I moved to New Orleans about a year ago and for my job I have to drive to Baton Rouge twice a week. At first I hated the drive, pretty much cause I suck at driving and I-10 gets all treacherous with idiots and rainstorms, but then I started a ritual where I pick and listen to albums all the way through. Even if the songs start to suck, I don't let myself fast forward through them. I listen to a lot of old cds and tapes I'm already familiar with, screaming rap lyrics at the top of my lungs. I also listen to a lot of new cds. I learn the rap lyrics fast and then I scream them at the top of my lungs just like the old songs. Here're some of the albums that make the trip feel like I just got my license and am finally getting to play dirty raps out loud.

I should also mention that the car I'm driving is an '88 Camry with a blown stock system. Everything that comes out of the speakers sounds like a dub of a dub: It's like a machine that can turn the smoothest Dr. Dre production into some Tical sounding ruggedness.

Lil' Wayne "Da Drought III"

Before "DDIII" came out, I saw a Juvenile show where he threw a bunch of fliers into a crowd that showed the now infamous Wayne and Baby kiss. People were going crazy, and for a second it seemed like Weezy F. might get Ja Rule'd over the whole thing. Instead, it turns out that Wayne was on a spaceship or something, listening to "It Was Written" over and over again recording a million songs. "Sky's the Limit 2007" was an NO anthem for a second (I would turn off the car and another car would drive by playing it, or I would be in the corner store and there would be some kid wearing a 3XL Scarface t-shirt playing the cd on one of those portable DVD players). The song even sounds like the city: violent, angry, funny, and soulful. There's this part at the end of the song where the instrumental is riding out and Wayne keeps spitting these increasingly fucked scenarios ("use your head 'fore I take it off your shoulders, mail it to your mom with a dozen roses") and then mumbles, "now that's fucked up." Then, the music fades out for a second and Wayne makes like a second line trumpet and sing/scats the chorus one last time, spitting out the entire evolution of music into that one moment. Word to Gizmo.

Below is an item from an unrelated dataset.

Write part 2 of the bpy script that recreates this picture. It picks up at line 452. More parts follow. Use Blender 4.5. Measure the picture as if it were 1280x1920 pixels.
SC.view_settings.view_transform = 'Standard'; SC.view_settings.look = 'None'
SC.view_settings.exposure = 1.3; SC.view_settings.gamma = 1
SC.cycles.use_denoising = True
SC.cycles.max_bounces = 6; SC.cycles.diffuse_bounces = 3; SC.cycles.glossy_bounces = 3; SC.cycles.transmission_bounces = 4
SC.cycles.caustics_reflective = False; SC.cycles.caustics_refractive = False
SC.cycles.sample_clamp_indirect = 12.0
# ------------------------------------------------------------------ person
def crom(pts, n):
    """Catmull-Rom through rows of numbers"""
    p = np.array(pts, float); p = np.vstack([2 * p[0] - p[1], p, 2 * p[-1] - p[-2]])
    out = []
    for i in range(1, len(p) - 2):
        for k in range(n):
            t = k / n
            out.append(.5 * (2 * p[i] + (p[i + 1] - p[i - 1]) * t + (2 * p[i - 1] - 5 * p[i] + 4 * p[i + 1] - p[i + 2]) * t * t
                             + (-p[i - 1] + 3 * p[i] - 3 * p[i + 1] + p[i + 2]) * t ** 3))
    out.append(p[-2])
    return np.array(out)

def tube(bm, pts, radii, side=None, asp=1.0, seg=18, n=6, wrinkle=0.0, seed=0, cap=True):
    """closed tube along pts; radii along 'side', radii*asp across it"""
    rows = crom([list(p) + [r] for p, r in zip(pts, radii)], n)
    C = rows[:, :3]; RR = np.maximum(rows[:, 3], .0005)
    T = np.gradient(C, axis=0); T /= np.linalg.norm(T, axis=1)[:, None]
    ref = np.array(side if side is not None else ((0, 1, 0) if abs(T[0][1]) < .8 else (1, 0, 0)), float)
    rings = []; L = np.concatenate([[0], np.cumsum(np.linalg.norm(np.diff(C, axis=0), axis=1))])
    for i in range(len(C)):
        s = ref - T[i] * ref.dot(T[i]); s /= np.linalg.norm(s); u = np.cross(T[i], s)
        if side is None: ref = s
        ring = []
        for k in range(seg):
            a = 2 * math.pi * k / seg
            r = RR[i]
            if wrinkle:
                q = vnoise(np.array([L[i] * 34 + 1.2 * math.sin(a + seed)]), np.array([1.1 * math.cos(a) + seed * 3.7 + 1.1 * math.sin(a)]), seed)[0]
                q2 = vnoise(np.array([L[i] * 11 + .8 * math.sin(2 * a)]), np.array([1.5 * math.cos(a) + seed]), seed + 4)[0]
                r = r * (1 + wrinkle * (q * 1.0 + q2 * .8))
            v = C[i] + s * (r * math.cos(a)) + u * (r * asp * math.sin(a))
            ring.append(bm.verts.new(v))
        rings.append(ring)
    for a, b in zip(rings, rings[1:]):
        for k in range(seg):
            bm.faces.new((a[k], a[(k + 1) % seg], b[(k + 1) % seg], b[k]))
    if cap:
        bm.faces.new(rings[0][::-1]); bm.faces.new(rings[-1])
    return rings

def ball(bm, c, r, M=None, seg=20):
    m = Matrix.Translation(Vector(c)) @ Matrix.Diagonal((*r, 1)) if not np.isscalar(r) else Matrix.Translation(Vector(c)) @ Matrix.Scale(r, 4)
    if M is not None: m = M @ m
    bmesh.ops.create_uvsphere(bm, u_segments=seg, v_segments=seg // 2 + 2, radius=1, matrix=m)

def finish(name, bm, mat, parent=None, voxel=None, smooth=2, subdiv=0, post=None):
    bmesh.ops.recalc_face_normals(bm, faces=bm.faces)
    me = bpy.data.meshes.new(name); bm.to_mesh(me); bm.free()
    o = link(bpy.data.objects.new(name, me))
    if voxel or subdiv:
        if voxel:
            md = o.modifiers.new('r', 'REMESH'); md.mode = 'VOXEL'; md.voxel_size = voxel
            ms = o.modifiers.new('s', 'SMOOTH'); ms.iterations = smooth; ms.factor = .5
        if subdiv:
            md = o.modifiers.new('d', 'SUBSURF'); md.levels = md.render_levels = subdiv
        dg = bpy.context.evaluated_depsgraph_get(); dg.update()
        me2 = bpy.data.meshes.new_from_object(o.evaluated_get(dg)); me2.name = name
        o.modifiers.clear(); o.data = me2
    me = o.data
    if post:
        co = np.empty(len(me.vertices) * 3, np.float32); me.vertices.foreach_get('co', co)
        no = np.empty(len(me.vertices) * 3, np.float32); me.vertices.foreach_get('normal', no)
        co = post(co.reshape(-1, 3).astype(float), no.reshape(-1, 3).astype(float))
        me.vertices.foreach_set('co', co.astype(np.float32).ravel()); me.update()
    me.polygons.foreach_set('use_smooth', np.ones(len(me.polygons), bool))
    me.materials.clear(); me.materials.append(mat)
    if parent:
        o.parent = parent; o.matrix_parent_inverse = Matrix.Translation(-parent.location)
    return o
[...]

Devin the Dude "Waiting to Inhale"
and UGK "Underground Kangz"

Another thing about the car: there's no air conditioning. Once May hit, I started having to bring a change of clothes along because I was always totally soaked once I got to BR. Ethan once told me that he understood why Screw comes from Houston, 'cause of the slow traffic. That's good. It makes sense, but in my mind, Screw's it's-too-fucking-hot-to-actually-have-your-brain-work-to-comprehend-what's-being-said- at-normal-speed music. The Devin and UGK albums perfectly capture the feel of a Screw tape without the creepiness, both albums' beats and choruses are beautiful, even though the raps are on some hide-that-shit-under-your-bed shit, especially Devin's verses. Although, his rhymes are delivered so criminally smooth he might be able to get away with singing to your grandma about how his "dick is so clean, you can serve it with some lima beans" and she would still say, "that young man has a nice voice." The UGK album is a little harder to think about with the recent passing of Pimp C. My favorite track on the album, "Living this Life," seems especially ominous in retrospect, going from what was in my mind a post-prison song about heaven to some Tupac shit ("died young, oh well, I had a good life"). Of course, Bun murderizes that shit with the non-glamorous hustler life, "I'm a pawn in this neighborhood chess game/having to see a man 'bout a dog and sell him a cat."

Freeway-"Free At Last"

Freeway sounds like he hasn't really listened to a rap album since he put out "Philadelphia Freeway" four years ago. He's still rapping in that crazy rhyme pattern and his voice sounds like a wounded elephant trying to speak some kind of strange human language. He didn't get any new Just Blaze or Kanye tracks- just a bunch of producers that make beats that sound like four year old Just Blaze and Kanye tracks before they got all smoothed out by success. It's a great look though, Free knows he's not gonna be doing any HP commercials, so he just decides to rhyme as cold as he possibly can: there's this Rakim moment where he goes from biblical reference, to the jungle, to space in the span of two bars ("I am Noah, I will throw you off the damn Ark/ feed you to the fishes like spare parts, don't you dare start. Boa constrictor flow, constricting your airlines, like you outerspace with no oxygen. Tell your man, 'Halt'"). Free also drops one of the most painfully confessional rhymes this side of Fatlip about his grandparents dying. And then he rhymes, "(I cried) when I realized that they died on the wrong religion. Hope Allah forgives 'em." Even though it's been like 80 degrees for most of December, this shit brings the winter.

Will.i.am
-"Heartbreaker" from "Songs about Girls"

The poor man's Justin Timberlake. This song almost makes amends for "Humps" (and makes me want to hang a little disco ball from the rear-view mirror).

PS

Someone should make a video where a kid puts a Freeway tape in his walkman and he starts rapping along while putting on his jacket and when he walks out of his house has a Freeway beard. Then his girlfriend asks to hear the tape and she ends up rapping with a Freeway beard. And then she lets a baby hear the tape until a bunch of people have Freeway beards. Then they play a baseball game against State Property.